(Scene modeling code data)
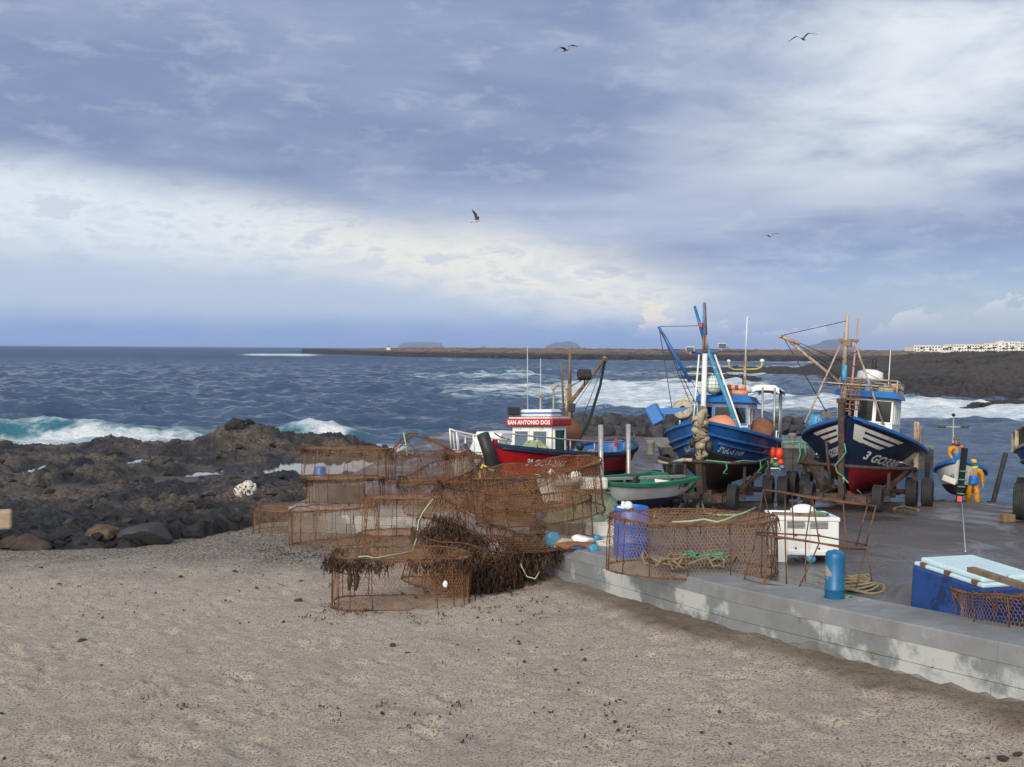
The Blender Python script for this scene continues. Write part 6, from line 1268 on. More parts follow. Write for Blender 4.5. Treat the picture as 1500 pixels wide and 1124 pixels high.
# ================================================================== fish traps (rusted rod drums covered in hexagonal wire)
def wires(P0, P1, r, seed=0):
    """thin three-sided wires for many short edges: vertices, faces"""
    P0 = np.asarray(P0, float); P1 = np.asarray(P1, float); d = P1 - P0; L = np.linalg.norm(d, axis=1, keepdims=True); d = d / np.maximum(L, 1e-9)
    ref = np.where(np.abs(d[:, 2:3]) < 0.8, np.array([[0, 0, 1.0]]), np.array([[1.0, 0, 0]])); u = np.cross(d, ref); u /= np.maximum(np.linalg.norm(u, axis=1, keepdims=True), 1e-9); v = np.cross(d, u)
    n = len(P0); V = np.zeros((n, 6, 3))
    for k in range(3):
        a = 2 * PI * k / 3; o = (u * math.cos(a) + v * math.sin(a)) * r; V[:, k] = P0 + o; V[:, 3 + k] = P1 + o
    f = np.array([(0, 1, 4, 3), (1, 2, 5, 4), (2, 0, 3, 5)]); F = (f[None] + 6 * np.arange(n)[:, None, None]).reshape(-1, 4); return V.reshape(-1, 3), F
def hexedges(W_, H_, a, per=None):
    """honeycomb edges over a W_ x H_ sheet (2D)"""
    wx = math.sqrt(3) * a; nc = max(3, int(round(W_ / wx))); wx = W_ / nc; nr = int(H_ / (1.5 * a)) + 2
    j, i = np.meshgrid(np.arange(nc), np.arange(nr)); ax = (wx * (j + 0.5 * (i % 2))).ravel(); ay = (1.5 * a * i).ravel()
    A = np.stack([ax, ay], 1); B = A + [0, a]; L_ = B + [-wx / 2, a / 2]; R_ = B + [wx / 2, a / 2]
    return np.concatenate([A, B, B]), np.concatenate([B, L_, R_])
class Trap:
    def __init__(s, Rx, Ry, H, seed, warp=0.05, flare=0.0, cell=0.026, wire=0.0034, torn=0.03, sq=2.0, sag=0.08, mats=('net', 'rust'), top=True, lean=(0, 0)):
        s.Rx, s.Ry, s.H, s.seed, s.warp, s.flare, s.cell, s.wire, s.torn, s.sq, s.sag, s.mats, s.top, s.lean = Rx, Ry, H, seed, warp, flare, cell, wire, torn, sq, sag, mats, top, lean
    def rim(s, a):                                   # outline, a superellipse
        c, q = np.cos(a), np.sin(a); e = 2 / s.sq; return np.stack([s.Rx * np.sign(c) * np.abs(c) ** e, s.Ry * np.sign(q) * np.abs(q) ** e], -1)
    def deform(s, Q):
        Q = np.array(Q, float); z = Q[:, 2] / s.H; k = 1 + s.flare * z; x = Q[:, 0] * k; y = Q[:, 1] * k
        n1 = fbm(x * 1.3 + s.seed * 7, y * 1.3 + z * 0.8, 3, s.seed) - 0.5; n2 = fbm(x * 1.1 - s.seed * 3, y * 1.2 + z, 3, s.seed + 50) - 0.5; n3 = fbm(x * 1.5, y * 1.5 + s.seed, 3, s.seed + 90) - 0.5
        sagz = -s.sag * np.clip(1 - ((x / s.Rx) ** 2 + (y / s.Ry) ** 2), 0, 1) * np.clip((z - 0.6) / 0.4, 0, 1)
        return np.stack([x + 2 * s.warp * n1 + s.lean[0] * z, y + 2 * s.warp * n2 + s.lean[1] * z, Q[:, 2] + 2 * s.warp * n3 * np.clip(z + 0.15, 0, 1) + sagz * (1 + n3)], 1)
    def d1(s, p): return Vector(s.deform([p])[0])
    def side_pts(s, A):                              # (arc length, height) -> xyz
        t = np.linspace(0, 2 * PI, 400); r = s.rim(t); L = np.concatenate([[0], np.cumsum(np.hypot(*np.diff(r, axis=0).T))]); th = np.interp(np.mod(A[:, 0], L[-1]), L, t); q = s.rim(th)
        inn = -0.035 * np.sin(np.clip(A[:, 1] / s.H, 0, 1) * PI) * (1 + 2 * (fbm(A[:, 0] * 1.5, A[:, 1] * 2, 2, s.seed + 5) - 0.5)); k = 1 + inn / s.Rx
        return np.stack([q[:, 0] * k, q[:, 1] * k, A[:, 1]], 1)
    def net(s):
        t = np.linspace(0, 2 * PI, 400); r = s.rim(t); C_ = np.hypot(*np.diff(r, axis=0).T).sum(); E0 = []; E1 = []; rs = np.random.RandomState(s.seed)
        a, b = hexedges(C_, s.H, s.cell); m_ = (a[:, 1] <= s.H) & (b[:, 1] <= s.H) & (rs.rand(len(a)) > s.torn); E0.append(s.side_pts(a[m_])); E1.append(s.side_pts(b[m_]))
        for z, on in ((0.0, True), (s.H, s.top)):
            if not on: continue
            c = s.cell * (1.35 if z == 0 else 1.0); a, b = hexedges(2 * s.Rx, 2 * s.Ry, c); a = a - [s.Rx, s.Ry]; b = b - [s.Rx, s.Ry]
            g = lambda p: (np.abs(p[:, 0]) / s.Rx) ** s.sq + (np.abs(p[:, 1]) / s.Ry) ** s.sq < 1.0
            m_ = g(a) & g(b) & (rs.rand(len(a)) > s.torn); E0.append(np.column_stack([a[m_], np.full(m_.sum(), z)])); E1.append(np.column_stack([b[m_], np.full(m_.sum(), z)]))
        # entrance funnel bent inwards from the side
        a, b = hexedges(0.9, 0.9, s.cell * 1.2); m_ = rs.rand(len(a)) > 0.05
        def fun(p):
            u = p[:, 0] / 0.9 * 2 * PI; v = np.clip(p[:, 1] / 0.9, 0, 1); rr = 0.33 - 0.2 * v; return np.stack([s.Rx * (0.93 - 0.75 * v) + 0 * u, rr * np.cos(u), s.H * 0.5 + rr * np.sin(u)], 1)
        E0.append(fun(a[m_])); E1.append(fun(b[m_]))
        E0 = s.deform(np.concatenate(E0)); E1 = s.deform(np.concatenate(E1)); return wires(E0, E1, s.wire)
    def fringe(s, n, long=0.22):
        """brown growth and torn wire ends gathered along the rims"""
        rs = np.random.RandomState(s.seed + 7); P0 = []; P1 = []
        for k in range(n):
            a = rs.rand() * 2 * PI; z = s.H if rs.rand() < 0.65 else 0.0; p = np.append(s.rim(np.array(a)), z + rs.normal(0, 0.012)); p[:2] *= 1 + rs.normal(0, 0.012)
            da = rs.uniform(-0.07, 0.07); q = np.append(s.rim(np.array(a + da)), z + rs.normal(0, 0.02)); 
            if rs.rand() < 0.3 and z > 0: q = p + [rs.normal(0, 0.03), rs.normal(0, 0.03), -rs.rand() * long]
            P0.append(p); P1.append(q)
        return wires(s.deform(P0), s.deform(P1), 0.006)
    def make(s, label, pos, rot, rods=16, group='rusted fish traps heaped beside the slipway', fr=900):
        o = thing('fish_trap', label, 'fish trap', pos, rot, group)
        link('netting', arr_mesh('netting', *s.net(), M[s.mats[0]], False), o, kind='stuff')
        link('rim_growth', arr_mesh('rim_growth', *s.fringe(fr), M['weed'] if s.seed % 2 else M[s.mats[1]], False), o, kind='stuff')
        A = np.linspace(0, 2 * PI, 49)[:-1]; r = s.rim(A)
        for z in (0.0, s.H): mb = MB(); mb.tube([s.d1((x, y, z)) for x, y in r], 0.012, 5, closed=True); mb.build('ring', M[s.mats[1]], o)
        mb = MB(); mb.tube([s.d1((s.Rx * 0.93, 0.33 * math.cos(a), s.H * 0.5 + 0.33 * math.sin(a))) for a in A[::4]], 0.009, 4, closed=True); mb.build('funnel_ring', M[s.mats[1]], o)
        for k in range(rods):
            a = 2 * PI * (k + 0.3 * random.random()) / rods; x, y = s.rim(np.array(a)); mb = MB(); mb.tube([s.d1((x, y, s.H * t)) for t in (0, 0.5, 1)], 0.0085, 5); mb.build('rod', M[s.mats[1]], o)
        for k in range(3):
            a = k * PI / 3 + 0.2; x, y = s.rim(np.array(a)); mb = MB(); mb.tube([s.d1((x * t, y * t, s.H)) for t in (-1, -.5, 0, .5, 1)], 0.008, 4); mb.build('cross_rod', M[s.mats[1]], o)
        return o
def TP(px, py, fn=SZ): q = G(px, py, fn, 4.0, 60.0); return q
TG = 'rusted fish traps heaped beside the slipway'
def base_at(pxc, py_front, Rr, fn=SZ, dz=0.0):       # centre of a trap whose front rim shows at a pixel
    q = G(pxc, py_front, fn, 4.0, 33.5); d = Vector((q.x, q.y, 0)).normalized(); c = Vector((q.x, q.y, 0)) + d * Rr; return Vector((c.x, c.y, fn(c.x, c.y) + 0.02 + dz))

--

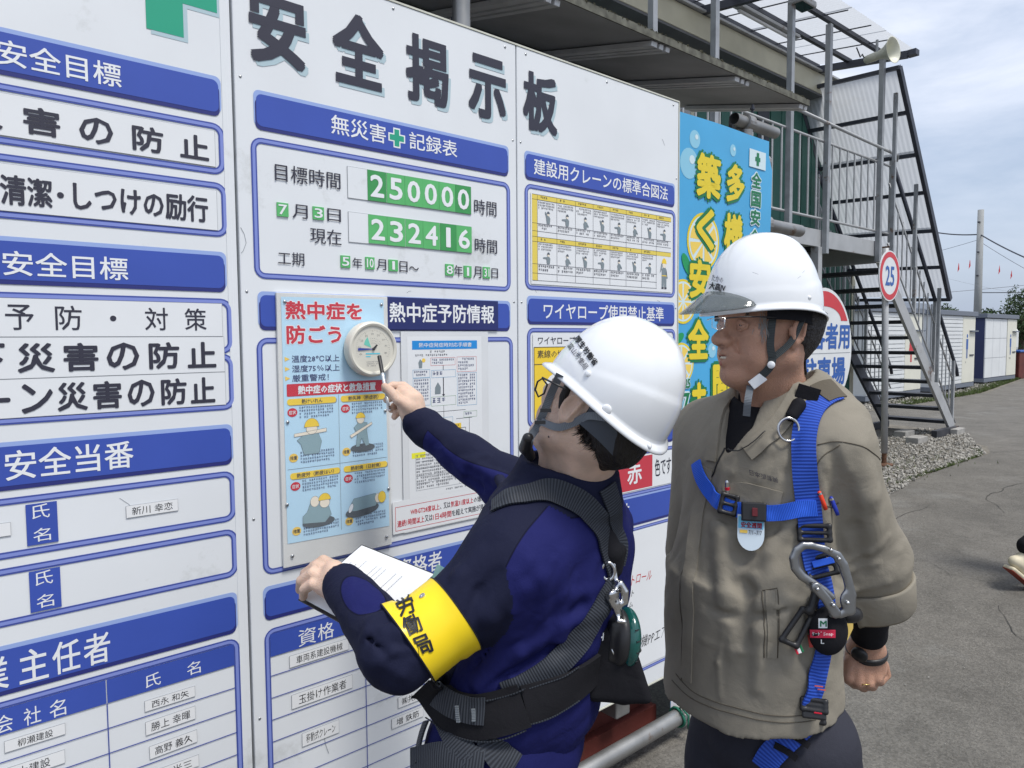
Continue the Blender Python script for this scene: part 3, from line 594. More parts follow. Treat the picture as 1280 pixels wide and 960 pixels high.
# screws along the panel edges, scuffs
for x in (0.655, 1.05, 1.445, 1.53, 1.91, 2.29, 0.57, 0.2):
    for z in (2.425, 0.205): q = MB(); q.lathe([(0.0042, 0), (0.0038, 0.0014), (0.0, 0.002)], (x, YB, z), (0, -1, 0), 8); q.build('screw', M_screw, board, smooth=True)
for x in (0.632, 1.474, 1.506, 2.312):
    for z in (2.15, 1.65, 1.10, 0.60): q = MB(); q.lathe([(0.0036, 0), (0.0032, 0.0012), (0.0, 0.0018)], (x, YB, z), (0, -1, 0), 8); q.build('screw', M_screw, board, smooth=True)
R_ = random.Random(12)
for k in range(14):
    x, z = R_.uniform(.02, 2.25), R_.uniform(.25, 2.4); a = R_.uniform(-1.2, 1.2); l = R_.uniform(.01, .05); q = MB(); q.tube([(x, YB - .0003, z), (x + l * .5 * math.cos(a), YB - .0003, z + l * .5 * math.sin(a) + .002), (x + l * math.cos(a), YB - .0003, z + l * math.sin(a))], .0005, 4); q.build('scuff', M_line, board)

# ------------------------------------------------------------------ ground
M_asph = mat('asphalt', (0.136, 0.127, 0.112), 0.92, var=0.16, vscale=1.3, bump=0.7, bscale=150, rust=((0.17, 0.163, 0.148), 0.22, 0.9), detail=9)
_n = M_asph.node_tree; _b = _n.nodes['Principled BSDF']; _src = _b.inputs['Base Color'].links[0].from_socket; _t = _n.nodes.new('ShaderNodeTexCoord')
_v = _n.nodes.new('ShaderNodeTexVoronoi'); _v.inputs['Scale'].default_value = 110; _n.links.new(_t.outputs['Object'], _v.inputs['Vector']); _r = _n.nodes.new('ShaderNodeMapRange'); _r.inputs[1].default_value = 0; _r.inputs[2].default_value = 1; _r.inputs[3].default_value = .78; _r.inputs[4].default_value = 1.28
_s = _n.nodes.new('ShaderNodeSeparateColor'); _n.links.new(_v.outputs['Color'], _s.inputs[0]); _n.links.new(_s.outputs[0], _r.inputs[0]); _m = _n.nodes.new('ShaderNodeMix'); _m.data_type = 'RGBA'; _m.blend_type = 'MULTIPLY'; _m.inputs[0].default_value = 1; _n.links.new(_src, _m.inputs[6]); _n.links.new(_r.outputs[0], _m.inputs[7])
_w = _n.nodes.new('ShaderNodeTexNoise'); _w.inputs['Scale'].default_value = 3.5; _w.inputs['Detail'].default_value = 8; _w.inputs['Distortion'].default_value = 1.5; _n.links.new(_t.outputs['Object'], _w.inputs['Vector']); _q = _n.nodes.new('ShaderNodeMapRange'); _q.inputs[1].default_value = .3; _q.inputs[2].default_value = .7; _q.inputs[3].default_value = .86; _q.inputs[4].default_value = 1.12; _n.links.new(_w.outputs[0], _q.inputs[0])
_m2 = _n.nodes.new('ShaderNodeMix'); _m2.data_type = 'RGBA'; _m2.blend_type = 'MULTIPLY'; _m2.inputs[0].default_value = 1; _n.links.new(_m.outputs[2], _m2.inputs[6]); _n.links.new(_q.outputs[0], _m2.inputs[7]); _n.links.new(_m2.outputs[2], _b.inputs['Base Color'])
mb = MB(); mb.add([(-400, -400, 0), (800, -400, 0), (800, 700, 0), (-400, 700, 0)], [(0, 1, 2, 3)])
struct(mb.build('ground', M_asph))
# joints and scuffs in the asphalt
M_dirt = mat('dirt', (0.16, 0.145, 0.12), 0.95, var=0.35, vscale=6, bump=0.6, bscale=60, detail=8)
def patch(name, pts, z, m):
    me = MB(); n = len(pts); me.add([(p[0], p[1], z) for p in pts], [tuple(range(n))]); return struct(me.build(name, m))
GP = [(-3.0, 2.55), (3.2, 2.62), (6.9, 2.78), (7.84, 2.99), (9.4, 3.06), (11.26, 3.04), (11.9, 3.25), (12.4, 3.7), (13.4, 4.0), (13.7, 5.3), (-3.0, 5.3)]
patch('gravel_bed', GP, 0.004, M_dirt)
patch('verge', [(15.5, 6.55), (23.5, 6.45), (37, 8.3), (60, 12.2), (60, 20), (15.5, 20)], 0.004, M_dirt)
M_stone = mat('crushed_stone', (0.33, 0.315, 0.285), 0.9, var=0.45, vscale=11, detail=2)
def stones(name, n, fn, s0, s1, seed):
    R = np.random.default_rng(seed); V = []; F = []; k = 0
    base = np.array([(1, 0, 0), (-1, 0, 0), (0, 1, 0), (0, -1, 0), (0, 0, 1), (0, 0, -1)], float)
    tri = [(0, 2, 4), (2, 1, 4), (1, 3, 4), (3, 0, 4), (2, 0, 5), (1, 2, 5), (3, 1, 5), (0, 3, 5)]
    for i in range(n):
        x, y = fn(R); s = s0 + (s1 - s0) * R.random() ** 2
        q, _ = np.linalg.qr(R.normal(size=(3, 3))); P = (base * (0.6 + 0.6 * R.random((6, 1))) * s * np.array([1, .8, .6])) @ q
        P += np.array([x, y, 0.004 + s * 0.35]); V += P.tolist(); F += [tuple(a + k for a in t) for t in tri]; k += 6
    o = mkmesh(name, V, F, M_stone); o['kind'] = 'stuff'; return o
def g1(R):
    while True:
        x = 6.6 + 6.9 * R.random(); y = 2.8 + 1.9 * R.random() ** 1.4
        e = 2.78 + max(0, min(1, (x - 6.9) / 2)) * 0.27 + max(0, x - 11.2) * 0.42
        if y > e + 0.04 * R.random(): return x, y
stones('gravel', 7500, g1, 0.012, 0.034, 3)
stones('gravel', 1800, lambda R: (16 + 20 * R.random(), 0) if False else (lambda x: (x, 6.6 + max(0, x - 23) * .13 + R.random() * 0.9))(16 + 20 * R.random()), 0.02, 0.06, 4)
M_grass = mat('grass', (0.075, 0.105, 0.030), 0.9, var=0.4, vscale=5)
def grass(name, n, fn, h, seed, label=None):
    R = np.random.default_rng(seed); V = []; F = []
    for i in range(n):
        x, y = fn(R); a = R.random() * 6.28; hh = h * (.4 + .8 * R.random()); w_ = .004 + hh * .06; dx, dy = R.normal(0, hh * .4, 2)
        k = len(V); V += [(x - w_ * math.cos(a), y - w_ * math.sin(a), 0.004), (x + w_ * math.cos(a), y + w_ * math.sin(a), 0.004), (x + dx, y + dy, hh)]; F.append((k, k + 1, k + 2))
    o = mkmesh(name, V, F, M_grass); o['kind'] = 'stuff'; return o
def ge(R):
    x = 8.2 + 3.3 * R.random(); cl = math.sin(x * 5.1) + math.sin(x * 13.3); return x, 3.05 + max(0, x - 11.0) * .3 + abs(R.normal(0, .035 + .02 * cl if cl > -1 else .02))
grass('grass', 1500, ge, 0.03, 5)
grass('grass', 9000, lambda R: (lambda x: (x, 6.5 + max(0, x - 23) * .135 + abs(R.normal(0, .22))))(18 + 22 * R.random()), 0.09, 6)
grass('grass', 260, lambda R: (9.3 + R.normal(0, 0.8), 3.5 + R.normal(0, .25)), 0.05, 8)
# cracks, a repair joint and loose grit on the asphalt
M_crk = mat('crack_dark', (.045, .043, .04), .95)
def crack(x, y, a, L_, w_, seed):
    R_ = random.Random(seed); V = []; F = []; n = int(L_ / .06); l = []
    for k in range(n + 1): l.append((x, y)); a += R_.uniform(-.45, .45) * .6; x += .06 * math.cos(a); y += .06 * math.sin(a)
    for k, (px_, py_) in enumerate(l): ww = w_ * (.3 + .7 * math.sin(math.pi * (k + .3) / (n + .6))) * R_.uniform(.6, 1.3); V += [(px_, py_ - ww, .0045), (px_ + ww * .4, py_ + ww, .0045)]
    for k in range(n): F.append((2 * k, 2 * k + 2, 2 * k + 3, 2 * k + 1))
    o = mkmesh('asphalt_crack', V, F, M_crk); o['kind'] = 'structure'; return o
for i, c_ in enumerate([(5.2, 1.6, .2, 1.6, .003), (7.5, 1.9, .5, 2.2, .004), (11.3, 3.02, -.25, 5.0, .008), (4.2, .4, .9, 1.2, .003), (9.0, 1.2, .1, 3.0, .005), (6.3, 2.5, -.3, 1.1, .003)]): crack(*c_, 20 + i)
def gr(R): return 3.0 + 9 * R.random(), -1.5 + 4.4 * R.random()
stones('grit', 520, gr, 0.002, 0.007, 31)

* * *

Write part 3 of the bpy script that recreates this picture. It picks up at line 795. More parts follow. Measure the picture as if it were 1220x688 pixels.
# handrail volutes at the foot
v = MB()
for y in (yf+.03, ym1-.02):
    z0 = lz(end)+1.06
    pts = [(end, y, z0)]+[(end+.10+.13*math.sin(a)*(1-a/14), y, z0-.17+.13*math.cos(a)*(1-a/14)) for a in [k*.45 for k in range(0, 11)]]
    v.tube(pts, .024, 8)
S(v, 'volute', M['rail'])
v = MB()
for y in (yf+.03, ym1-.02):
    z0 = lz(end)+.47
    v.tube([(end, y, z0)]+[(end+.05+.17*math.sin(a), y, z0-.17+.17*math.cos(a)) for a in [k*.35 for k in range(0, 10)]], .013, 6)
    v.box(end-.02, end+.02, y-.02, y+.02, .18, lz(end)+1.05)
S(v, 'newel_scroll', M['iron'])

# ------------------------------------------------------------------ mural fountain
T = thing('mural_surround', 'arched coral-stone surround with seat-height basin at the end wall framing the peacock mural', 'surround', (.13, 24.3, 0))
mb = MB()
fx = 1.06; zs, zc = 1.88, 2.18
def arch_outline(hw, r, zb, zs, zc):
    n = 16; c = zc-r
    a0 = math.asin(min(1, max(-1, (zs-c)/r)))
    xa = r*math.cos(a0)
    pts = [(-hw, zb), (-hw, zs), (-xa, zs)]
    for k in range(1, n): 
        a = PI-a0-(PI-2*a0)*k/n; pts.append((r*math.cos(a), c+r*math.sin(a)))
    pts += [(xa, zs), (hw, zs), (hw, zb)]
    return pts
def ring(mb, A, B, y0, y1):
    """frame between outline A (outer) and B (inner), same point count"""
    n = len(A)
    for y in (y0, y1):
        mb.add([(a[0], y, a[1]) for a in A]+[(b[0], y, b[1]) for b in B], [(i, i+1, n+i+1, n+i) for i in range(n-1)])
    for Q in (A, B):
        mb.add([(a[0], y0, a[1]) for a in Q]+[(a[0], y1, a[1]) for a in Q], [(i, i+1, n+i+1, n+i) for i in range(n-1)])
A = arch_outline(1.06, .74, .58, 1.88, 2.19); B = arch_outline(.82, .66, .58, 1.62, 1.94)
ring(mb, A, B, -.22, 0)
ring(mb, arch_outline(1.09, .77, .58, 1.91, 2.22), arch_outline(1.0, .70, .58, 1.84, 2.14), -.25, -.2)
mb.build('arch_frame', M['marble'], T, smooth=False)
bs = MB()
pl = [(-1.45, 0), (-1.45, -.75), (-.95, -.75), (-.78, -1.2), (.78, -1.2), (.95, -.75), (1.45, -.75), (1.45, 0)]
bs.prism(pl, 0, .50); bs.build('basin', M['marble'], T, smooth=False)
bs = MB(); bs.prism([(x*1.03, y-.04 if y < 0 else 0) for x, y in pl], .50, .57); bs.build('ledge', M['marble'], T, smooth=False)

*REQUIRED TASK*
Exactly the lines from the line with "Write part 3" to the line with "S(v, 'newel_scroll', M['iron'])", both included, are to be extracted, and no others.

*FULL SOLUTION*
Write part 3 of the bpy script that recreates this picture. It picks up at line 795. More parts follow. Measure the picture as if it were 1220x688 pixels.
# handrail volutes at the foot
v = MB()
for y in (yf+.03, ym1-.02):
    z0 = lz(end)+1.06
    pts = [(end, y, z0)]+[(end+.10+.13*math.sin(a)*(1-a/14), y, z0-.17+.13*math.cos(a)*(1-a/14)) for a in [k*.45 for k in range(0, 11)]]
    v.tube(pts, .024, 8)
S(v, 'volute', M['rail'])
v = MB()
for y in (yf+.03, ym1-.02):
    z0 = lz(end)+.47
    v.tube([(end, y, z0)]+[(end+.05+.17*math.sin(a), y, z0-.17+.17*math.cos(a)) for a in [k*.35 for k in range(0, 10)]], .013, 6)
    v.box(end-.02, end+.02, y-.02, y+.02, .18, lz(end)+1.05)
S(v, 'newel_scroll', M['iron'])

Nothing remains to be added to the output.